§ **Requirements**
Extract the whole listing as it stands. Do not include the pictures.

§ **Data lines**
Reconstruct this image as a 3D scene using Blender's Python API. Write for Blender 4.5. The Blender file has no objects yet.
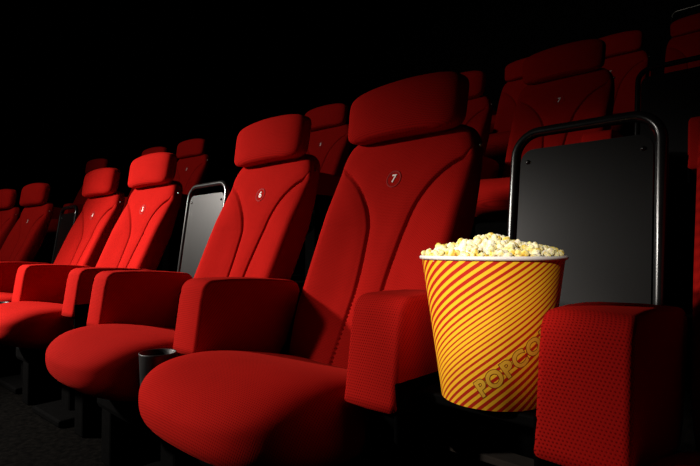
import bpy, bmesh, math, random
import numpy as np
from mathutils import Vector, Matrix
random.seed(7)
S = bpy.context.scene
COL = S.collection

# ------------------------------------------------------------------ helpers
def link(o, parent=None):
    COL.objects.link(o)
    if parent is not None:
        o.parent = parent
    return o

def mesh_from(name, verts, faces, smooth=True):
    me = bpy.data.meshes.new(name)
    me.from_pydata([tuple(v) for v in verts], [], faces)
    me.update()
    if smooth:
        me.polygons.foreach_set('use_smooth', [True] * len(me.polygons))
    return me

def obj(name, me, mat, parent=None, loc=None):
    o = bpy.data.objects.new(name, me)
    if mat is not None:
        me.materials.clear(); me.materials.append(mat)
    if loc is not None:
        o.location = loc
    return link(o, parent)

def empty(name, loc, rz=0):
    o = bpy.data.objects.new(name, None)
    o.empty_display_size = .1
    o.location = loc; o.rotation_euler = (0, 0, rz)
    return link(o)

def tag(o, label, cat, group=None, kind=None):
    if label: o['label'] = label
    if cat: o['category'] = cat
    if group: o['group'] = group
    if kind: o['kind'] = kind
    return o

def struct(name, me, mat, label):
    o = obj(name, me, mat)
    o['kind'] = 'structure'; o['label'] = label
    return o

def bm_mesh(name, bm, smooth=True):
    bmesh.ops.recalc_face_normals(bm, faces=bm.faces)
    me = bpy.data.meshes.new(name); bm.to_mesh(me); bm.free()
    if smooth:
        me.polygons.foreach_set('use_smooth', [True] * len(me.polygons))
    return me

def add_box(bm, lo, hi, bev=0, seg=2):
    c = [(a + b) / 2 for a, b in zip(lo, hi)]; d = [b - a for a, b in zip(lo, hi)]
    r = bmesh.ops.create_cube(bm, size=1, matrix=Matrix.Translation(c) @ Matrix.Diagonal((*d, 1)))
    if bev:
        es = list({e for v in r['verts'] for e in v.link_edges})
        bmesh.ops.bevel(bm, geom=es, offset=bev, segments=seg, profile=.5, affect='EDGES')

def box_mesh(name, lo, hi, bev=0, seg=3, smooth=False):
    bm = bmesh.new(); add_box(bm, lo, hi, bev, seg)
    return bm_mesh(name, bm, smooth)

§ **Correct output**
Reconstruct this image as a 3D scene using Blender's Python API. Write for Blender 4.5. The Blender file has no objects yet.
import bpy, bmesh, math, random
import numpy as np
from mathutils import Vector, Matrix
random.seed(7)
S = bpy.context.scene
COL = S.collection

# ------------------------------------------------------------------ helpers
def link(o, parent=None):
    COL.objects.link(o)
    if parent is not None:
        o.parent = parent
    return o

def mesh_from(name, verts, faces, smooth=True):
    me = bpy.data.meshes.new(name)
    me.from_pydata([tuple(v) for v in verts], [], faces)
    me.update()
    if smooth:
        me.polygons.foreach_set('use_smooth', [True] * len(me.polygons))
    return me

def obj(name, me, mat, parent=None, loc=None):
    o = bpy.data.objects.new(name, me)
    if mat is not None:
        me.materials.clear(); me.materials.append(mat)
    if loc is not None:
        o.location = loc
    return link(o, parent)

def empty(name, loc, rz=0):
    o = bpy.data.objects.new(name, None)
    o.empty_display_size = .1
    o.location = loc; o.rotation_euler = (0, 0, rz)
    return link(o)

def tag(o, label, cat, group=None, kind=None):
    if label: o['label'] = label
    if cat: o['category'] = cat
    if group: o['group'] = group
    if kind: o['kind'] = kind
    return o

def struct(name, me, mat, label):
    o = obj(name, me, mat)
    o['kind'] = 'structure'; o['label'] = label
    return o

def bm_mesh(name, bm, smooth=True):
    bmesh.ops.recalc_face_normals(bm, faces=bm.faces)
    me = bpy.data.meshes.new(name); bm.to_mesh(me); bm.free()
    if smooth:
        me.polygons.foreach_set('use_smooth', [True] * len(me.polygons))
    return me

def add_box(bm, lo, hi, bev=0, seg=2):
    c = [(a + b) / 2 for a, b in zip(lo, hi)]; d = [b - a for a, b in zip(lo, hi)]
    r = bmesh.ops.create_cube(bm, size=1, matrix=Matrix.Translation(c) @ Matrix.Diagonal((*d, 1)))
    if bev:
        es = list({e for v in r['verts'] for e in v.link_edges})
        bmesh.ops.bevel(bm, geom=es, offset=bev, segments=seg, profile=.5, affect='EDGES')

def box_mesh(name, lo, hi, bev=0, seg=3, smooth=False):
    bm = bmesh.new(); add_box(bm, lo, hi, bev, seg)
    return bm_mesh(name, bm, smooth)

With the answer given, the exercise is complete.